Наталия Мещанинова, писатель, режиссер
«Когда в твоей супружеской постели есть кто-то третий из прошлого жены, хочется с этим разобраться».
В 2023 году вы сняли автобиографический фильм «Один маленький ночной секрет» про девочку-подростка и отчима-педофила и сказали, что это фильм про вас. Такое откровение для многих зрителей стало терапией.
Для меня это тоже терапия — откровенно поговорить и, главное, найти решение. Вопросы поднимают многие, но важно показать, что есть выход. Не обязательно, что зритель примет именно мое решение, но он увидит, что выход есть.

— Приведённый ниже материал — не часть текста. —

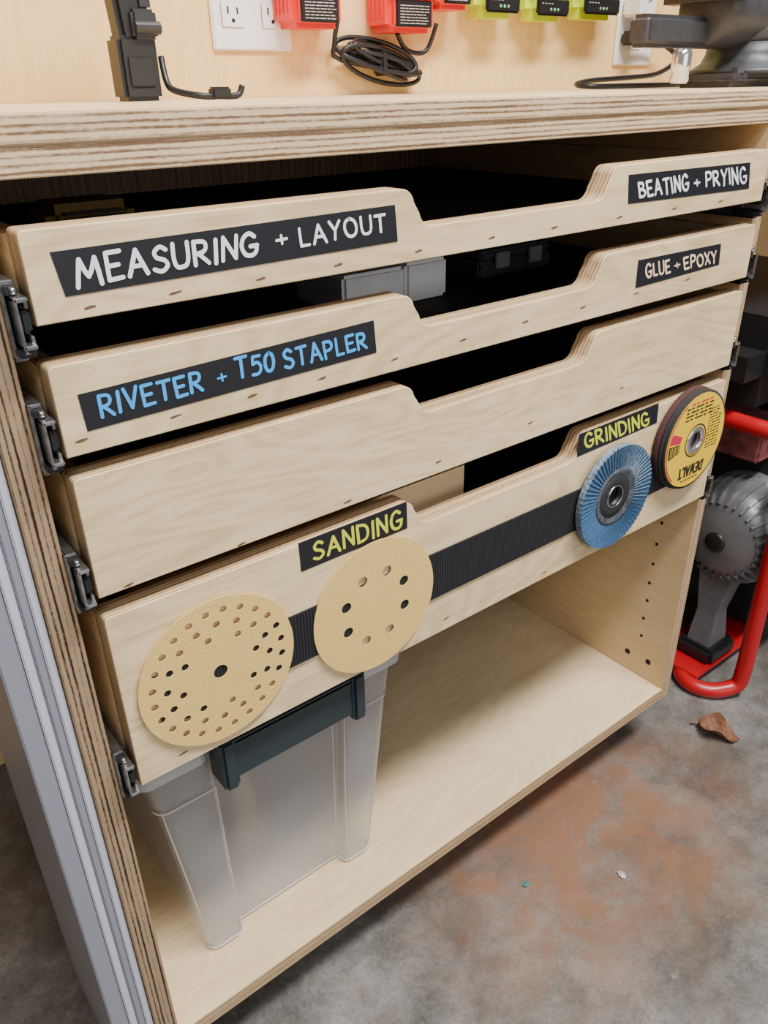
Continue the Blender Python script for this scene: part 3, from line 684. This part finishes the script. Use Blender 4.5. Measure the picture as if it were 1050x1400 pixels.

Как вы решились отдать роль «отчима-педофила» своему мужу Степану?
Еле-еле решилась. Для меня это был самый большой страх — запутать собственную психику. Поставить любимого мужчину на роль самого страшного мужчины в своей жизни.
Я очень боялась, но он настаивал на том, что должен играть эту роль сам. Там смешно получилось: на пробы ко мне практически никто не пришел, а те, кто приходили, не могли показать нужную глубину. Никто не хочет примерять на себя роль педофила: у кого-то дети, а кто-то вообще не знал, что такое бывает, и перепугался. Мы с удовольствием сыграем маньяка, но мы не понимаем, как прикоснуться к теме педофилии.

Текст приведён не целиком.